At 14, during his last year of middle school, Wong went in the afternoon to San Alejandro for vocational study. He began studying art at the school full time at age 15.

“At the end of my third year of study at San Alejandro, times were hard in Cuba. It was 1980, the time of the Mariel exodus. It was almost like a civil war in Cuba,” he says.

Pro-government factions protested in the streets against those who had applied to emigrate from Cuba to the United States.

“The government didn’t stop the protesters from physically attacking the people who wanted to leave. I saw one of these confrontations from the windows of my drawing classroom. It was at the end of the semester and, at age 18, I decided to leave school,” says Wong.

“My mom had always supported my wanting to be an artist. She said, ‘How can you do that! You have only one year left before you graduate!’”

Wong worked in a warehouse during what was essentially a school break, before returning to San Alejandro to finish his degree in 1981. After graduation, he immediately began teaching art to middle school students in eastern Cuba.

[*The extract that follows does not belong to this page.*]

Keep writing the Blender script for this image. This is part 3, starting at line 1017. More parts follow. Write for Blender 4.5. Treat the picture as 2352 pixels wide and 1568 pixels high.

Wong explains, “In Cuba when you finish school at this level, you spend two or three years in government service. You are paid for your work and you are exempted from military service. You are supposed to enter the reserves, but I never got military training. I just followed my heart to teach.”

He taught in 15 different townships in Havana, and also worked as a graphic designer for two newspapers and, once again, in a warehouse.

“I even taught classes in a military vocational school,” he giggles.

His journey to the United States began in 1991, when he signed on as a roadie for Albita Rodríguez. Known simply as Albita, the Cuban folk singer was just shy of her 30th birthday. She was famous in Cuba and had a growing audience in Latin America. At the time, Abita had a contract with a Colombian discographer to cut two records, and the Cuban government duly issued her and her band, Albita y su grupo, a travel visa for that purpose. They were afterward to return to Cuba.

According to Wong, “We stayed in Columbia for a year or so. Then we decided to go to Mexico. We met secretly beforehand to decide this, because we had a minder from Cuba’s secret police along with us to observe everything we did.”

Wong says that Albita told them “there is no guarantee as to what will happen next. I have a fake contract to record in Mexico. It will be an adventure.”

To this day, Mexico has strong diplomatic relations with both Colombia and Cuba. Mexico at that time had an extradition agreement with the island nation. The group, says Wong, was well aware that if the Mexican authorities caught onto the ruse, Albita y su grupo would be sent back to Cuba.

After a close call or two, the group arrived in Ciudad Juárez and walked across the border into El Paso. The date was April 15, 1993.

Says Wong, “It was the first time a Cuban musical group crossed the border to come to Miami. Everybody went wild at the news. Our story was on TV and radio. A radio station in El Paso paid for tickets to fly us to Miami.”

In Miami, Wong met up with a grandmother and aunts who had left Cuba for the U.S. decades before. Only his mother remained in Cuba; in 1994, she was one of the people who escaped Cuba by raft and landed safely in Miami, but that is another story.

Summing up his life story, Wong says, “As a child I was immersed in a different world. I was a Cuban. When I arrived in Miami, I met family previously known to me only by photos and letters, and a visit from Miami relatives to Havana. There was a big cultural gap between us, so the initial joy of our encounter in America was, for me, shaded with sadness. It made me realize that I belong neither to the land in which I arrived, nor to the isle I left. This is the fate of the immigrant.”

They only thing that hasn’t changed is his commitment to his art. It and he were born in Cuba, and it will go with him to whatever fate has in store.